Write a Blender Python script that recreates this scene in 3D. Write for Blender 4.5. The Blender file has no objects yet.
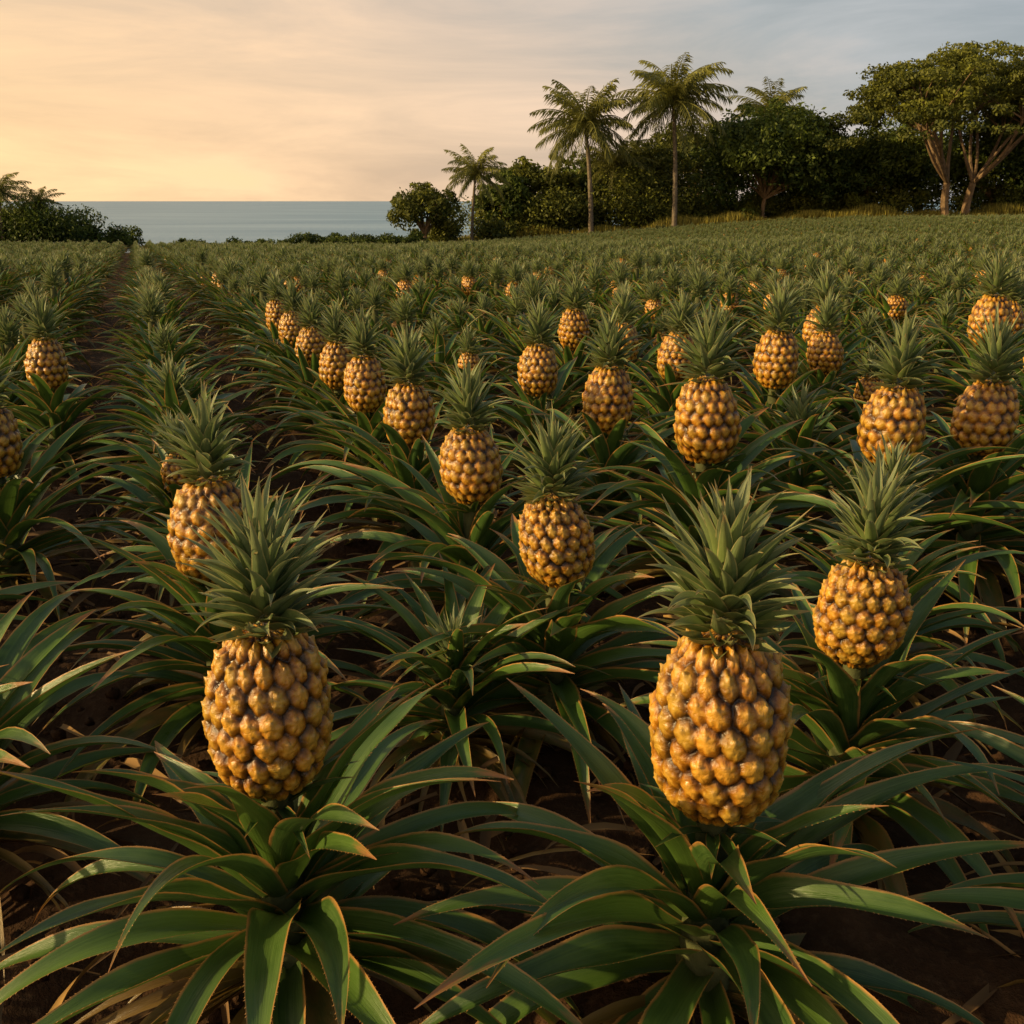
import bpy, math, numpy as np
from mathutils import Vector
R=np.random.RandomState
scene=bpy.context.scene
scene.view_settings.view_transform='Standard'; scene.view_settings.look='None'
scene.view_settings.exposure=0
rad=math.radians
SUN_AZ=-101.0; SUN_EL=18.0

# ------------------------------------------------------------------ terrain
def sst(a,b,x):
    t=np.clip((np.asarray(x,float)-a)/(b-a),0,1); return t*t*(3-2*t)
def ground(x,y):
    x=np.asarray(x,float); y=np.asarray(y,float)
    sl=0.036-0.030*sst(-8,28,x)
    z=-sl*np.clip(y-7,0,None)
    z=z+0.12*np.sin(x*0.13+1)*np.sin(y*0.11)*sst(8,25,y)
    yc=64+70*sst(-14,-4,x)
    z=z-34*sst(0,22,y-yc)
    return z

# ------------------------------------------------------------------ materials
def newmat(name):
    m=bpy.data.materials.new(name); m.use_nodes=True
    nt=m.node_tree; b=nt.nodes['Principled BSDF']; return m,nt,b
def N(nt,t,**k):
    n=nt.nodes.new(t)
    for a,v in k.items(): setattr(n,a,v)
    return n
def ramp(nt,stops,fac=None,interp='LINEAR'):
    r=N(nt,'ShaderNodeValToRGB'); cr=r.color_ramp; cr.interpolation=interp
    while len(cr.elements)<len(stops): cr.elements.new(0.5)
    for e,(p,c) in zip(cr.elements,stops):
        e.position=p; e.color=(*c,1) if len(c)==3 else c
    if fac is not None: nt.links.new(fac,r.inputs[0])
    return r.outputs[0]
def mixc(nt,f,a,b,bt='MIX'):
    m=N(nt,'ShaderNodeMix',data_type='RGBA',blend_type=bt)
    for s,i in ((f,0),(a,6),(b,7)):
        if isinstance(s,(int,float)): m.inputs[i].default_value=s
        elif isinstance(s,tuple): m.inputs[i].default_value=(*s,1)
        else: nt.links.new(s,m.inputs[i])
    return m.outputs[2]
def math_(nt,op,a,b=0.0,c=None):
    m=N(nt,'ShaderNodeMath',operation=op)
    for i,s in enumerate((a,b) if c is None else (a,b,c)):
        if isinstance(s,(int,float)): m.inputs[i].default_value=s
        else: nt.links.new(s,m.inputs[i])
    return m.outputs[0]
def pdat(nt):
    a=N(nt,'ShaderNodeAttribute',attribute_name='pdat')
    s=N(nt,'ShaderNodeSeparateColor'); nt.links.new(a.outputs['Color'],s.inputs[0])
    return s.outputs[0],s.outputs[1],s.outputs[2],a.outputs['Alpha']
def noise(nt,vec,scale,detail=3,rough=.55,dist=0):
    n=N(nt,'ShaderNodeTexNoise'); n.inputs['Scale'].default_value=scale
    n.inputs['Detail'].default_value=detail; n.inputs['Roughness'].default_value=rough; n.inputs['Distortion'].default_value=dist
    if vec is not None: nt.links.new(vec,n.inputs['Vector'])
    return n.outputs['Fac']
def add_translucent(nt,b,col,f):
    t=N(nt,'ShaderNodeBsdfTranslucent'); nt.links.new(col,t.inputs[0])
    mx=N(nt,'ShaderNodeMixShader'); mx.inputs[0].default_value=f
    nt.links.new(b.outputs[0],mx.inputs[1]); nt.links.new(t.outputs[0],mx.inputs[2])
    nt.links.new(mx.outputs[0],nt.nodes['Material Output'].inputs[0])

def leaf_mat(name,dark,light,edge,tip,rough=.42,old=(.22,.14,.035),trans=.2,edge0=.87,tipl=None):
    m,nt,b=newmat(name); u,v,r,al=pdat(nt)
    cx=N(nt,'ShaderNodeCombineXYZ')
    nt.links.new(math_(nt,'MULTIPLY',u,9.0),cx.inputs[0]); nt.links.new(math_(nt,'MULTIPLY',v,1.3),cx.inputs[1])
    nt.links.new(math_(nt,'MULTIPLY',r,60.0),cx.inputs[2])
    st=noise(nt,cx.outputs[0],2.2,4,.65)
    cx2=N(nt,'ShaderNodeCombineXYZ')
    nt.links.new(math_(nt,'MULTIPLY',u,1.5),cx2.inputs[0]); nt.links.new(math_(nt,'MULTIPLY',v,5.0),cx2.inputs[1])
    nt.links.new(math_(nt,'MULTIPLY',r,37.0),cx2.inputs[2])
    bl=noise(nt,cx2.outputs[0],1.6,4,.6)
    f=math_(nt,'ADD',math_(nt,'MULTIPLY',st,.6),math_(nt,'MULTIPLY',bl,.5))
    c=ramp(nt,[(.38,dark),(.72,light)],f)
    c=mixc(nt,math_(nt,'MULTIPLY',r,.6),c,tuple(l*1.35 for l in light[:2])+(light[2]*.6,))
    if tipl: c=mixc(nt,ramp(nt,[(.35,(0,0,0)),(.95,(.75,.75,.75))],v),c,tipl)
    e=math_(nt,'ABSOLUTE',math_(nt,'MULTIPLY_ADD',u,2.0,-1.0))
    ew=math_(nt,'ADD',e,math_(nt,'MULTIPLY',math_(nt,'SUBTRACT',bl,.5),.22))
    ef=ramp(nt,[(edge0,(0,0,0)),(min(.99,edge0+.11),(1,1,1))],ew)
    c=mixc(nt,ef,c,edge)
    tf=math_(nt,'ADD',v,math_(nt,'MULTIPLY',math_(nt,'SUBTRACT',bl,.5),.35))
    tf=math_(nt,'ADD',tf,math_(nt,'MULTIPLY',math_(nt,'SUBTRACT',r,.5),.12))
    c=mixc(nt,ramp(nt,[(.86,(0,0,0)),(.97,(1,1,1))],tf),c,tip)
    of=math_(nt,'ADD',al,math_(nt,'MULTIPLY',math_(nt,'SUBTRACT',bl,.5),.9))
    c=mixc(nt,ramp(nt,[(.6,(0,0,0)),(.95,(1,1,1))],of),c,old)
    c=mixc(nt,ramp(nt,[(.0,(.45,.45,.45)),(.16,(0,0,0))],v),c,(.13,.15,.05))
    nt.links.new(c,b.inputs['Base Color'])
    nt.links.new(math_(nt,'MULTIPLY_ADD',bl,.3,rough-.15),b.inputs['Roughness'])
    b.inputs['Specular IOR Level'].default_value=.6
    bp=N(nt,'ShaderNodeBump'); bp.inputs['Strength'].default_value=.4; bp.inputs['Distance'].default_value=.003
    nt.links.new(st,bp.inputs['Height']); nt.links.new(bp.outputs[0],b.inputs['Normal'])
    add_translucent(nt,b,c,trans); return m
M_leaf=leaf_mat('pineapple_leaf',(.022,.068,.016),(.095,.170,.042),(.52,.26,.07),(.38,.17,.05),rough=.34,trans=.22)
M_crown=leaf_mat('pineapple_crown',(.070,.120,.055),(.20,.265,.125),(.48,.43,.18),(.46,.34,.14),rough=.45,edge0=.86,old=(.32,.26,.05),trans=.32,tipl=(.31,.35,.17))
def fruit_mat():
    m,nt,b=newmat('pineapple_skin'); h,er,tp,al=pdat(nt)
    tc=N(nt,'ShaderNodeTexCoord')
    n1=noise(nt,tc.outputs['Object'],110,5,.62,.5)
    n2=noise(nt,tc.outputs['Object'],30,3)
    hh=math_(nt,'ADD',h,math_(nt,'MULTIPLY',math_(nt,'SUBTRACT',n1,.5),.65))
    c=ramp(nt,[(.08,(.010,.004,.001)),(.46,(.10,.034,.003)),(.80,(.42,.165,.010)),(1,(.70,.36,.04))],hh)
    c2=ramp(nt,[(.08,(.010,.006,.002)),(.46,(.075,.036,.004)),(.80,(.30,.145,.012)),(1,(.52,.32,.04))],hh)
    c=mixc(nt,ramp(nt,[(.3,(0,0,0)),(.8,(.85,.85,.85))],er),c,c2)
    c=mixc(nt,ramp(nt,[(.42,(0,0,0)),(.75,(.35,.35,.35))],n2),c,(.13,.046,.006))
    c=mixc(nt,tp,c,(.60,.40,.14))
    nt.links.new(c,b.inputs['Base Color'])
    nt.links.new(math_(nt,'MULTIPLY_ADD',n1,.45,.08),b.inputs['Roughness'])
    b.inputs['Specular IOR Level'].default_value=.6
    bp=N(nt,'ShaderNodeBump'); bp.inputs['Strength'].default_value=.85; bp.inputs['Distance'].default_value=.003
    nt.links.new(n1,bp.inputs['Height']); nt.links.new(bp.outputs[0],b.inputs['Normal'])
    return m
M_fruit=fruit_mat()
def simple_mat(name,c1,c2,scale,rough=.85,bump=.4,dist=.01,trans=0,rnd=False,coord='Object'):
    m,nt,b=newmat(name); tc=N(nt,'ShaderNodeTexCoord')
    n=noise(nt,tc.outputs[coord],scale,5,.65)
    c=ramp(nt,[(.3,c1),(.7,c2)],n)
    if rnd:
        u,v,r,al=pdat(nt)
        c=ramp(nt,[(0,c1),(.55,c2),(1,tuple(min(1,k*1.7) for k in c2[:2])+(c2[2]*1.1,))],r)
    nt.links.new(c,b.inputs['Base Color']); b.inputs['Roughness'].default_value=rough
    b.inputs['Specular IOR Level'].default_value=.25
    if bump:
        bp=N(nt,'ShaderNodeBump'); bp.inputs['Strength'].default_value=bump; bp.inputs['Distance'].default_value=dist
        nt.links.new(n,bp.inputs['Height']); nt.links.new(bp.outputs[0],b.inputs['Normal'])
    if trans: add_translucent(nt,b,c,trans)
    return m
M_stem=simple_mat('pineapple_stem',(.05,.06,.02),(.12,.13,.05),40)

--

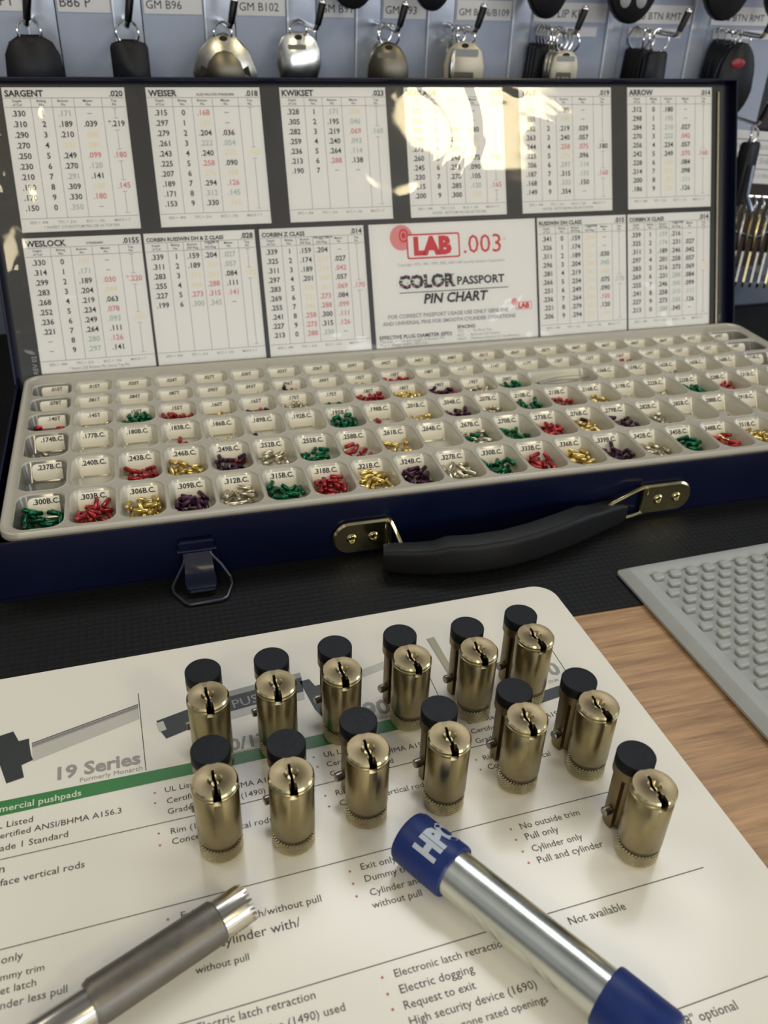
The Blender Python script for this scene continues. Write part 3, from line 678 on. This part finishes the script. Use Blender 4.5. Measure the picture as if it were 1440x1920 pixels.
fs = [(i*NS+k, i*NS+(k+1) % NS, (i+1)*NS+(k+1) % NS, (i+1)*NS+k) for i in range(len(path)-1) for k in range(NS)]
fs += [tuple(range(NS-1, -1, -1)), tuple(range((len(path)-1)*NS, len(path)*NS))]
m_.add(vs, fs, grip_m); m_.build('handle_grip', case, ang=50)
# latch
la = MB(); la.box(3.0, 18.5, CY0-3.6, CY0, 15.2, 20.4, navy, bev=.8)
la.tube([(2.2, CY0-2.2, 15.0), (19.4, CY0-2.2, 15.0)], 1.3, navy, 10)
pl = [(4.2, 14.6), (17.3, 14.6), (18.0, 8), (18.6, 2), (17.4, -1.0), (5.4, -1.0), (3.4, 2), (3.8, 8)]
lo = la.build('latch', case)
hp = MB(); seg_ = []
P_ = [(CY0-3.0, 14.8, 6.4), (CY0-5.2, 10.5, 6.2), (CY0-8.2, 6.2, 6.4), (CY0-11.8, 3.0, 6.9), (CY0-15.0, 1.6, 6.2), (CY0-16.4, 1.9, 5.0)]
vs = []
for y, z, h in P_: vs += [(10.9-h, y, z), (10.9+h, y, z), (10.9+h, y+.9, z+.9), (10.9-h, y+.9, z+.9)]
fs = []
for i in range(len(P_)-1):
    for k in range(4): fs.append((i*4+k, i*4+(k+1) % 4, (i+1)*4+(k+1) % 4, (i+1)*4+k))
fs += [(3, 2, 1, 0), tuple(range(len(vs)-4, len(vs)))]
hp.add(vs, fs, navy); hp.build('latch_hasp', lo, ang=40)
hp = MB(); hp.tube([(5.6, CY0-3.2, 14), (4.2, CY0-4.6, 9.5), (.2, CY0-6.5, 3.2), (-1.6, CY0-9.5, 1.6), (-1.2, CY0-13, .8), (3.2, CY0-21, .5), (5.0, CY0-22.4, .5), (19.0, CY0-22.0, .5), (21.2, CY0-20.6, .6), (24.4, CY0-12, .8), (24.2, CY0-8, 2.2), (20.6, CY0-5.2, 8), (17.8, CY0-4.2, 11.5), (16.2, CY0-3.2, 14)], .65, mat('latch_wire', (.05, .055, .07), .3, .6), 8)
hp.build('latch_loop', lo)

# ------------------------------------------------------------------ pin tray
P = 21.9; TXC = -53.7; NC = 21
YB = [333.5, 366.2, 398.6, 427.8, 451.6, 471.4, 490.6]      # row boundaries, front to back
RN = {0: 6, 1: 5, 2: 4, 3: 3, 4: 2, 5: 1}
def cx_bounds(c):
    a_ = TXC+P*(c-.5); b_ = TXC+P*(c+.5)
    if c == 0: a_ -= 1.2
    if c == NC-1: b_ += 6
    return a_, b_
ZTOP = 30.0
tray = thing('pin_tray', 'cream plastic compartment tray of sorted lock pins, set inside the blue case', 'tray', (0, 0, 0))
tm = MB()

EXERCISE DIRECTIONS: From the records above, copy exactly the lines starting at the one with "Write a Blender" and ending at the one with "SUN_AZ=-101.0; SUN_EL=18.0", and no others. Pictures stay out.

EXERCISE ANSWER:
Write a Blender Python script that recreates this scene in 3D. Write for Blender 4.5. The Blender file has no objects yet.
import bpy, math, numpy as np
from mathutils import Vector
R=np.random.RandomState
scene=bpy.context.scene
scene.view_settings.view_transform='Standard'; scene.view_settings.look='None'
scene.view_settings.exposure=0
rad=math.radians
SUN_AZ=-101.0; SUN_EL=18.0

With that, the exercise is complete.